Sul MREL l’EBA ha già realizzato una consultazione pubblica e diffuso il rapporto finale. Non sono ancora stati definiti, però, criteri numerici precisi e tempistica. Per procedere di pari passo con il bail-in, il MREL dovrebbe partire già dal 2016. Non è ancora chiaro se sarà decisa una gradualità di applicazione o se, invece, vada rispettato tutto da subito. Infine, non è certo se tutte le banche dovranno far fronte al MREL o solo quelle sopra una certa dimensione. Il MREL interviene ancora più pervasivamente nella composizione delle passività bancarie. Secondo le stime EBA per 64 grandi banche della UE, capitale e debito subordinato valevano il 6,0% delle passività a fine 2014, le obbligazioni senior non garantite con scadenza oltre 1 anno il 6,8%, i depositi non garantiti con scadenza oltre 1 anno il 2,8%. Il totale delle passività utilizzabili per un bail-in arrivava al 15,6% del totale.

L’EBA ha calcolato, quindi, le carenze rispetto a due possibili valori per il MREL. Se tutti e tre questi tipi di passività concorrono al bail-in, con un MREL fissato all’8% del passivo solo 7 banche presentano una carenza (per un totale di 13 miliardi di euro); con un MREL pari al doppio del ratio di Basilea 3 per il capitale totale (10,5% del Risk Weighted Assets, RWA) si sale a 14 banche (44 miliardi). Si tratterebbe quindi di pochi casi.
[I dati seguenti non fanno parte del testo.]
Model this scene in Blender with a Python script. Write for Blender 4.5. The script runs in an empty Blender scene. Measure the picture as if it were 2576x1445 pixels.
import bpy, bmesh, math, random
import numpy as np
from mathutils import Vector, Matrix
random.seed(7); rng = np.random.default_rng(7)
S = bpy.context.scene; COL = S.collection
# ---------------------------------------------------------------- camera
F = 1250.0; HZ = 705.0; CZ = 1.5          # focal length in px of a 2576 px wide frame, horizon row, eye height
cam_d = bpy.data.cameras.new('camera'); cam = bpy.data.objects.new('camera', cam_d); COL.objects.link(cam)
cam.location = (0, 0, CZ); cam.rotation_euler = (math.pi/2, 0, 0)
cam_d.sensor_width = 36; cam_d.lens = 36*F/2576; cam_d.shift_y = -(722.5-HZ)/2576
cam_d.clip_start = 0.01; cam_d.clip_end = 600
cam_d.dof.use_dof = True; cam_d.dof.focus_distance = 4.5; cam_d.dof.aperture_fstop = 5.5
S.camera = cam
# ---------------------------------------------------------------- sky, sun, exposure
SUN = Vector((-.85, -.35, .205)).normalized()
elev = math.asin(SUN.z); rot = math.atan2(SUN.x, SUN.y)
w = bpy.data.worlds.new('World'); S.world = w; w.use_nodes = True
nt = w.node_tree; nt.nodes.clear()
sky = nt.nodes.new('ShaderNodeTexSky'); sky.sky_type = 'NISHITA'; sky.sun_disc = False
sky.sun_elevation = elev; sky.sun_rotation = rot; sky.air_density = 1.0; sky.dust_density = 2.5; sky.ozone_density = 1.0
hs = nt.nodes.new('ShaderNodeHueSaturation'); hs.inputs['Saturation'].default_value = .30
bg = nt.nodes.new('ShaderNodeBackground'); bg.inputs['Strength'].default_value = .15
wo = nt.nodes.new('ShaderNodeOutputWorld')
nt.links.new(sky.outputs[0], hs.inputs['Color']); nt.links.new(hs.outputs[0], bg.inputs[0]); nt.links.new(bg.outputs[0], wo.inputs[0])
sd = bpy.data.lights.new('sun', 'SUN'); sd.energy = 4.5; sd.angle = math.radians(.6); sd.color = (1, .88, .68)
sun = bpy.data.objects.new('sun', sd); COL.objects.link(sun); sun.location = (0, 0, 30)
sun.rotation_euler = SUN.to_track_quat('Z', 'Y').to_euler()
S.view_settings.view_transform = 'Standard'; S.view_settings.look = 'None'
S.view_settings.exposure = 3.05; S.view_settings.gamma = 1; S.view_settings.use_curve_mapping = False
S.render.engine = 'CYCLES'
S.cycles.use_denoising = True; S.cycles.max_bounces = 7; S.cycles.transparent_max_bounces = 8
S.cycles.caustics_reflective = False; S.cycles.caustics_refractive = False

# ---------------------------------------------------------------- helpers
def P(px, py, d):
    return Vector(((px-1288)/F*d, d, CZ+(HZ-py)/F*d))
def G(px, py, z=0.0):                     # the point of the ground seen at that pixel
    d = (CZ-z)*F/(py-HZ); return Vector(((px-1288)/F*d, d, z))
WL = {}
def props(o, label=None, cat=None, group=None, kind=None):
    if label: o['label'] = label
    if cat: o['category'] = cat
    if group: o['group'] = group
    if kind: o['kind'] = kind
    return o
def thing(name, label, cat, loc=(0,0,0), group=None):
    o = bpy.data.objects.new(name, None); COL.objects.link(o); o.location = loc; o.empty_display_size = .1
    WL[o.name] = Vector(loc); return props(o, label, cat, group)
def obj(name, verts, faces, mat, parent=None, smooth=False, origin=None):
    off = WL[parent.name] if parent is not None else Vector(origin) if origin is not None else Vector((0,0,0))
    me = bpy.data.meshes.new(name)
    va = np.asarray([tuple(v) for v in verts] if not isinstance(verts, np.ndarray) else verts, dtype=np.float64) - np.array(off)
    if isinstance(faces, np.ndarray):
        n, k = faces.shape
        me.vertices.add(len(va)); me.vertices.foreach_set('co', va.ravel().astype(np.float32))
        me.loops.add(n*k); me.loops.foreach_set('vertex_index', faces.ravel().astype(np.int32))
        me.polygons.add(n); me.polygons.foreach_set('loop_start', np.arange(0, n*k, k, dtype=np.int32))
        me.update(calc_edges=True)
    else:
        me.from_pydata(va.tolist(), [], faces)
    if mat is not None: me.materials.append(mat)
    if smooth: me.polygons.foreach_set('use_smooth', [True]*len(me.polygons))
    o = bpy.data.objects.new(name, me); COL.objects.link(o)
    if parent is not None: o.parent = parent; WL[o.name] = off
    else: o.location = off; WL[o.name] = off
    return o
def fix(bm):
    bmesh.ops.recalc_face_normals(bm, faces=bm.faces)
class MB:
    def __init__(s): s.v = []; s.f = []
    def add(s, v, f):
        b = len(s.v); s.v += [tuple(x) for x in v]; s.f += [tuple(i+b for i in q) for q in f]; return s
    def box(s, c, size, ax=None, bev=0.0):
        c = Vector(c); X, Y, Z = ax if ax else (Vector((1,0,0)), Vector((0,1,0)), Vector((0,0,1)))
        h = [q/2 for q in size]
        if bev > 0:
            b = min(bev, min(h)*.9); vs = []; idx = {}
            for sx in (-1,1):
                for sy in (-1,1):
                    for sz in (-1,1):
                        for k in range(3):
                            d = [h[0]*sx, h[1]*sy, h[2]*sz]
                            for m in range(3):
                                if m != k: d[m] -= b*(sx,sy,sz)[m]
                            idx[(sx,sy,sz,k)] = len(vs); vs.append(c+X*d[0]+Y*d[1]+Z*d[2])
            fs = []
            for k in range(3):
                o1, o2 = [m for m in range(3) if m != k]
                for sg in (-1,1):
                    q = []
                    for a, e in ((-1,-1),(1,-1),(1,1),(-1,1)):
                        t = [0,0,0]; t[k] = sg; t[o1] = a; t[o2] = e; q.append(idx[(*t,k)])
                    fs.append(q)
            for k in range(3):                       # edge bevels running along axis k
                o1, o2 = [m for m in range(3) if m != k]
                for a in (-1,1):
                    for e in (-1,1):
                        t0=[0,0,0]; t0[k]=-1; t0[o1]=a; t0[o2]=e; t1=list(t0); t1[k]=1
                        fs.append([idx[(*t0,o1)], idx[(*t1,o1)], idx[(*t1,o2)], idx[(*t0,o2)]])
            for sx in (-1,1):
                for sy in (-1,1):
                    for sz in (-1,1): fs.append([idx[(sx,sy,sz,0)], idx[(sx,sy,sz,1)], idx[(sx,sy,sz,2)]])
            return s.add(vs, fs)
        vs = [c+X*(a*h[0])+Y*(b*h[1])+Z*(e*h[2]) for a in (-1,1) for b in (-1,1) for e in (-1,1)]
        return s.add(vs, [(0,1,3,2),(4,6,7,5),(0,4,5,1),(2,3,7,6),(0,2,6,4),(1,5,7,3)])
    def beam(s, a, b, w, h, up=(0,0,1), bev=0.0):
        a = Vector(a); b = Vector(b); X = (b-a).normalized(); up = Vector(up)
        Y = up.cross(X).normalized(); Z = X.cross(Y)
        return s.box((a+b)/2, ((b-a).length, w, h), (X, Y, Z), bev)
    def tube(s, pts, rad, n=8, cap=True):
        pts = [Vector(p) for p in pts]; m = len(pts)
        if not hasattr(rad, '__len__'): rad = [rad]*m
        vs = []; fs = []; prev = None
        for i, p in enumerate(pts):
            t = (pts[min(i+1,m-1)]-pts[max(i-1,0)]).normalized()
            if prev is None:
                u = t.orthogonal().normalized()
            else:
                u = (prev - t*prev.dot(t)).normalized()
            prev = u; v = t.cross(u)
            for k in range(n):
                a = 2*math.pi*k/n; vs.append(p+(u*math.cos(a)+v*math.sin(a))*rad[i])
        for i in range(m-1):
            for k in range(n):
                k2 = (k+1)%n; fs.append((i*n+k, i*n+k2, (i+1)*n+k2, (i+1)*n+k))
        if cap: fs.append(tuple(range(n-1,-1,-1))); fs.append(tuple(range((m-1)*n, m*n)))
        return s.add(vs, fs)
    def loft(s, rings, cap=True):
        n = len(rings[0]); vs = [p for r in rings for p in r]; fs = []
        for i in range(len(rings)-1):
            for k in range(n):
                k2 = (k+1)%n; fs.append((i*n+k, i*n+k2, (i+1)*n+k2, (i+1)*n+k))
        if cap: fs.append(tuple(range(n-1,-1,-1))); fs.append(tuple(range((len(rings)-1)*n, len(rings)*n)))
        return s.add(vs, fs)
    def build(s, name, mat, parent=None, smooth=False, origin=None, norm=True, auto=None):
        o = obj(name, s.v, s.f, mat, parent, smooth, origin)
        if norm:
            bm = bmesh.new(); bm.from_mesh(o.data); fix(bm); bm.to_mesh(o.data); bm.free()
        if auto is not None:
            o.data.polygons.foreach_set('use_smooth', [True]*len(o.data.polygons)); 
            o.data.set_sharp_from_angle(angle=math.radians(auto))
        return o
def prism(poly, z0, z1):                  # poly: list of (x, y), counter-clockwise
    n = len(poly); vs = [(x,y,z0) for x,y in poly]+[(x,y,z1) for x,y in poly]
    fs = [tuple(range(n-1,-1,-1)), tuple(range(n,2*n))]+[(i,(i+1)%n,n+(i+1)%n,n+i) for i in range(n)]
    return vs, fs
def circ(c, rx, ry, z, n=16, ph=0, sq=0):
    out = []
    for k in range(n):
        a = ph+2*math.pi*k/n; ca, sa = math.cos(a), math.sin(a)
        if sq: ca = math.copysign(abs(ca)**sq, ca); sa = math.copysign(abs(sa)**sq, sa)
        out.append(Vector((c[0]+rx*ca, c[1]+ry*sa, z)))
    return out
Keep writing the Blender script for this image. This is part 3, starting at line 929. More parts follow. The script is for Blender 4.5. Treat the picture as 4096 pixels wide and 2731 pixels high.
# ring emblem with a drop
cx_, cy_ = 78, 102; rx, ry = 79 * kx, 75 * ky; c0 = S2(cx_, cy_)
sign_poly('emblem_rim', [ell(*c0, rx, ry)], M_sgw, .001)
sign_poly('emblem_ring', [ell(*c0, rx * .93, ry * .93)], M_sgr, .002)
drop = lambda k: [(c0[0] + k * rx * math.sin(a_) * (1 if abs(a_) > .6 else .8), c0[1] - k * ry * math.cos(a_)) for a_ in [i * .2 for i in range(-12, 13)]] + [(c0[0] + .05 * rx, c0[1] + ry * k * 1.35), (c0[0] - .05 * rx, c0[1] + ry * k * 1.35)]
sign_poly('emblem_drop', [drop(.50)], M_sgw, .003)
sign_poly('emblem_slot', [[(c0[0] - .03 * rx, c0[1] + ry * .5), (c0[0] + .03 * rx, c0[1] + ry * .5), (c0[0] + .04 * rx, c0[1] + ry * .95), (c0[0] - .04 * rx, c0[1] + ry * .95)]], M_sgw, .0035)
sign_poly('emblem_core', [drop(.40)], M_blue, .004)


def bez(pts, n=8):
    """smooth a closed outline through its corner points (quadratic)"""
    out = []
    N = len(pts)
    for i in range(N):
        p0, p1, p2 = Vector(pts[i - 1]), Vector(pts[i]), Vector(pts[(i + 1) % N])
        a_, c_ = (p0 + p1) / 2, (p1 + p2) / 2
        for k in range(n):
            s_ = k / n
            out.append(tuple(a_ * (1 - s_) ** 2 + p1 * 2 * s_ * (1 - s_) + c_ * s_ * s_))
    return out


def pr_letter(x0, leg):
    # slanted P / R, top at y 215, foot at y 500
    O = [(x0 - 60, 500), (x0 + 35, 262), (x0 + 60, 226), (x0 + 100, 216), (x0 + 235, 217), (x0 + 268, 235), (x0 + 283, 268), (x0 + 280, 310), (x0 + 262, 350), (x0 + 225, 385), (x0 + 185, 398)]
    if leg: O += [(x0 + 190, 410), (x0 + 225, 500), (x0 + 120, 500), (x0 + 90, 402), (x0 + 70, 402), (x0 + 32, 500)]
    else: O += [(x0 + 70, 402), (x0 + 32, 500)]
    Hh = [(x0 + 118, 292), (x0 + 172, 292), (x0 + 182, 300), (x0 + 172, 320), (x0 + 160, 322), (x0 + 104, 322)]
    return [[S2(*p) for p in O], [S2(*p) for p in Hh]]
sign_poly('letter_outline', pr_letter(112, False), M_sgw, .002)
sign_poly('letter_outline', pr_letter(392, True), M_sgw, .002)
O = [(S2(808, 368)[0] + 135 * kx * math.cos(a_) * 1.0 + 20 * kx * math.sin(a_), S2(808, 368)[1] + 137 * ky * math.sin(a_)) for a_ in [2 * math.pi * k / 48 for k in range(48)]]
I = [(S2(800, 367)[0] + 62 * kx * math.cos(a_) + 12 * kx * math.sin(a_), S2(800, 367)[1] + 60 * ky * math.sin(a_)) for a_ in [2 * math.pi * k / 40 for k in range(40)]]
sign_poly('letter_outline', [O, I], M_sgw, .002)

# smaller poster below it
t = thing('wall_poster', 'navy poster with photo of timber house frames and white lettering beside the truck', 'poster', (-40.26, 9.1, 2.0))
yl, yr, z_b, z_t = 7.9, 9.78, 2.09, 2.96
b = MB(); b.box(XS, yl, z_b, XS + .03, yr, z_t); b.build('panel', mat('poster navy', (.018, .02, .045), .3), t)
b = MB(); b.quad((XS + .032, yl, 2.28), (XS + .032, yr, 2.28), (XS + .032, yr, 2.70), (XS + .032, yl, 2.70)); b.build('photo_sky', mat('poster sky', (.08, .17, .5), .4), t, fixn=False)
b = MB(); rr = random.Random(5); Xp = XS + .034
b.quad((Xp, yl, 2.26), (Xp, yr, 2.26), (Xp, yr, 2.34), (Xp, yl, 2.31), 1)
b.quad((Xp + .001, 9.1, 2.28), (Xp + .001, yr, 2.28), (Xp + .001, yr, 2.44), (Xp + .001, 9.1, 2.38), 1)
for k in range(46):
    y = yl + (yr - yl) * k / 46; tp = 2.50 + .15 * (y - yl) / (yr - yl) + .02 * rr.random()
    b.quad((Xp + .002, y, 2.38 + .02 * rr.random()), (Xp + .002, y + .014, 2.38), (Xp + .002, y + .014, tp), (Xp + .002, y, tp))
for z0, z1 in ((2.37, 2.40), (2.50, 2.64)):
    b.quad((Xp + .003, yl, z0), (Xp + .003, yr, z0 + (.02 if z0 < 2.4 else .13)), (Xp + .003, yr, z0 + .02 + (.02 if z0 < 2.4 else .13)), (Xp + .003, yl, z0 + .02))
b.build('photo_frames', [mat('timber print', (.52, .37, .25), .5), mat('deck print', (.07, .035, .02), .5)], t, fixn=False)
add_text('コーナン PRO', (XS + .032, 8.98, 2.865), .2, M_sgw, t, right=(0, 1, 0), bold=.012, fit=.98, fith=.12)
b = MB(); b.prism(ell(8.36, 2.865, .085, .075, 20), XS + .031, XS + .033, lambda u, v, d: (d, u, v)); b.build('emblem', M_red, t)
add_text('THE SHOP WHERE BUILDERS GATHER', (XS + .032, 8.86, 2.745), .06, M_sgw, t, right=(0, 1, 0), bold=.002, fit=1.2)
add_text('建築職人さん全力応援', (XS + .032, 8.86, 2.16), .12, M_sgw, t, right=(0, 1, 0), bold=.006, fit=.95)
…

Tuttavia, se per il bail-in si volesse utilizzare solo il primo tipo di passività (cioè il capitale), le carenze rispetto ai due possibili minimi salgono in misura marcata: 47 banche (510 miliardi) e 52 banche (674 miliardi)1 . Questi dati indicano l’importanza di calibrare attentamente il MREL, come sottolineato di recente da Banca d’Italia, e anche di decidere, in un caso specifico di crisi, se escludere alcune passività dalla partecipazione al bail-in. Se il MREL viene fissato troppo in alto e si vogliono salvaguardare certe passività, la distanza delle banche europee oggi rispetto alle nuove richieste diventebbe notevole e bisognerebbe chiedere loro un grande sforzo per ricomporre il passivo.

Perciò, o il MREL viene fissato più in basso, oppure un eventuale bailin deve coinvolgere anche in concreto le altre passività oltre al capitale, ovvero obbligazioni e depositi non garantiti, che già sono incluse secondo le nuove norme europee. I dati armonizzati BCE mostrano una situazione più favorevole per le banche italiane in relazione al MREL rispetto ad altri paesi: hanno più capitale in rapporto al totale passivo (11,4%, contro 6,1% in Germania)2 e hanno emesso più obbligazioni (15,7% quelle con durata oltre 1 anno, 7,4% in Spagna), un dato che però non disaggrega i titoli senior non garantiti cui si riferisce il bail-in. La definizione in corso del MREL da parte dell’EBA riecheggia un’analoga misura appena varata nelle sedi internazionali. Il Financial Stability Board (FSB) ha definito a novembre 2015 le norme sulla Total Loss Absorbing Capacity (TLAC): si richiede alle banche globalmente sistemiche un adeguato volume di passività prontamente svalutabili o convertibili in capitale in caso di dissesto, per poter applicare il bail-in.

La soglia minima di TLAC è stata fissata al 16% del RWA da gennaio 2019. Il minimo deciso dal FSB è molto più alto dei due valori ipotizzati dall’EBA. L’obiettivo è porre fine alla questione del too-big-to-fail: con l’entrata in vigore del TLAC, una grande banca può affrontare una situazione di insolvenza senza contagiare l’intero sistema finanziario e le casse pubbliche. Il TLAC, viceversa, potrebbe non bastare se le difficoltà fossero sistemiche, come nel 2008. Chiaramente questo limita la libertà degli istituti nel definire la composizione del passivo, cioè della raccolta, e avrà costi che le banche potrebbero traslare sui tassi pagati dalla clientela. Secondo le analisi FSB il beneficio, cioè l’abbattimento della probabilità di una grande crisi, supera di molto i costi. Ma resta il rischio che queste norme contribuiscano a frenare permanentemente il credito.